Atas aksinya tersebut, Manis ditangkap dan ditahan oleh polisi selama satu tahun di penjara Muara, Padang. Meski demikian ia tidak pernah menyesal dan merasa bersalah. Baginya menolak pemberontakan bukanlah suatu kriminal.
Hari-hari di dalam tahanan Manis jalani dengan berpegang pada satu prinsip. Ia menolak perlakuan layaknya narapidana dan mengandalkan dukungan dari keluarganya untuk bertahan. Meski pahit, pengalaman itu justru menguatkan keyakinannya bahwa ia berada di jalur yang benar.
‘Saya enggak mau makanan tahanan itu. Saya kalau dikasih, saya enggak biasa makan ini. Saya bukan orang narapidana. Ini saya yang ditahan. Dalam perkara itu saya terperkara lagi,’ tegas Manis.
Setelah bebas dari tahanan Manis kembali aktif di Gerwani. Manis menjadi delegasi Gerwani Sumatera Barat dalam pertemuan internasional organisasi perempuan di Tiongkok pada tahun 1960. Di sana ia bertukar pengalaman dengan perempuan dari berbagai negara dan menyuarakan kondisi perempuan Indonesia; soal pernikahan usia dini, kekerasan rumah tangga, dan keterbatasan akses pendidikan.
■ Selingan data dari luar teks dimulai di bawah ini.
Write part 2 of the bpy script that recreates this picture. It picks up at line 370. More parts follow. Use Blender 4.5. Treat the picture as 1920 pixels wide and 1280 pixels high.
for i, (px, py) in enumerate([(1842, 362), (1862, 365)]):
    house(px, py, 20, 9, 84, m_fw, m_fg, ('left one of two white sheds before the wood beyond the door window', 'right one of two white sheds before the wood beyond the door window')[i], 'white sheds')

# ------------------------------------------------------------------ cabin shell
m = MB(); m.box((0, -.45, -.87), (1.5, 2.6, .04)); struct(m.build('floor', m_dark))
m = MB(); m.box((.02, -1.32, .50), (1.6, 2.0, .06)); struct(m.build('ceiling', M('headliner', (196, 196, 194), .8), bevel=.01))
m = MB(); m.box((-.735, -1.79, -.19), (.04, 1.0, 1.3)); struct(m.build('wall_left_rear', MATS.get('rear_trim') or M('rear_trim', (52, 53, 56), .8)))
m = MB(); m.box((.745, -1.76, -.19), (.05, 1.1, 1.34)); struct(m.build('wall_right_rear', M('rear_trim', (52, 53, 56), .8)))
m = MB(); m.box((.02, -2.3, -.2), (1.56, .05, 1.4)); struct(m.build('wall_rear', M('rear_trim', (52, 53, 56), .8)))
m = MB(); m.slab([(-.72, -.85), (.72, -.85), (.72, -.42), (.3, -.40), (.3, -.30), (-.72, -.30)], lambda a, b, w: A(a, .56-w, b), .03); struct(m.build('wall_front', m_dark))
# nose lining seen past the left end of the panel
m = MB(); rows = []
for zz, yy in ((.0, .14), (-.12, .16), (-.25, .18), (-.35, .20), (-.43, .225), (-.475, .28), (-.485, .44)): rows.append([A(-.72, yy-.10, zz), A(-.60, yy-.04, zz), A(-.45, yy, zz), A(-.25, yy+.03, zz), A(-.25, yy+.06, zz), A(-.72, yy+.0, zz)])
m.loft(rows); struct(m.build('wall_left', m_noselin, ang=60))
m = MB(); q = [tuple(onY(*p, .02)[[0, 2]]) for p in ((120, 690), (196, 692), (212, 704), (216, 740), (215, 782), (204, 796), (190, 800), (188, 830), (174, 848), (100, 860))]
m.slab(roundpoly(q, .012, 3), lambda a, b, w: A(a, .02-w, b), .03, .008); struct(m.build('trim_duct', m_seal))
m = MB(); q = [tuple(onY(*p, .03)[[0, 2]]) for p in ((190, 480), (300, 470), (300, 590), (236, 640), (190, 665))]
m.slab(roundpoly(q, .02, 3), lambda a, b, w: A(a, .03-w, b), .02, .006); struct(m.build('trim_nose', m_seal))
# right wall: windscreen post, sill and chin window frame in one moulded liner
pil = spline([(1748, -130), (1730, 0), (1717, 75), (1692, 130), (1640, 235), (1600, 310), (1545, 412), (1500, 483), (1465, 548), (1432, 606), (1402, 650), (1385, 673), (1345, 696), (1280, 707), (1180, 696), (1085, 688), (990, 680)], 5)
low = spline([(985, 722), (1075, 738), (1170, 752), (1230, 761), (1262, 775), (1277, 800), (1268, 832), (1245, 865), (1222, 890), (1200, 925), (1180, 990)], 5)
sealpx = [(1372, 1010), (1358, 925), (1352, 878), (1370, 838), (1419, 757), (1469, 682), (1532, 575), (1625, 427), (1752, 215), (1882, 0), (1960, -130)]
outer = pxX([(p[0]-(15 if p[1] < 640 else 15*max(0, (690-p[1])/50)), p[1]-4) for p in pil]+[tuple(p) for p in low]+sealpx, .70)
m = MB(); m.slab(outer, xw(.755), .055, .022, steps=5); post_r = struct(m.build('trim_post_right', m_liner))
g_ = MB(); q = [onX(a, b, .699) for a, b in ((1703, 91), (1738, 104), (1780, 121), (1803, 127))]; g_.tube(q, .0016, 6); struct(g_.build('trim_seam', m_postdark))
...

Sekembalinya ke Solok, Manis mendirikan taman kanak-kanak dan semakin fokus dalam advokasi sosial. Gerwani di Sumatera Barat pada masa itu berkembang pesat, dan ia termasuk salah satu tokoh penting dalam pembangunan gerakan perempuan di daerahnya.
Bagi Manis, meskipun banyak kebohongan yang disebarkan dalam propaganda Orde Baru, Gerwani bukan sekadar organisasi, melainkan ruang untuk mewujudkan kehidupan yang lebih adil bagi perempuan di sekitarnya melalui kerja nyata yang berakar pada kebutuhan domestik sehari-hari.
Pengalaman Manis menjadi bukti bagaimana perempuan mengalami viktimisasi ganda dan harus menanggung penderitaan berlapis atas peristiwa 1965-1966. Sebagai seorang istri yang suaminya dibunuh, seorang Ibu yang anaknya menghabiskan masa kecil di penjara, serta sebagai pribadi yang menghadapi kekejaman luar biasa. Atas segala ketidakadilan yang ia tanggung, Manis terus menunjukkan sikap teguh dan keberanian. Meminjam kalimat Pramoedya Ananta Toer, Manis telah melawan, sebaik-baiknya, sehormat-hormatnya.
Sekar Ayu asisten peneliti di Pusat Kajian Kewargaan dan Hak Asasi Manusia, Universitas Pembangunan Nasional ‘Veteran’ Jakarta.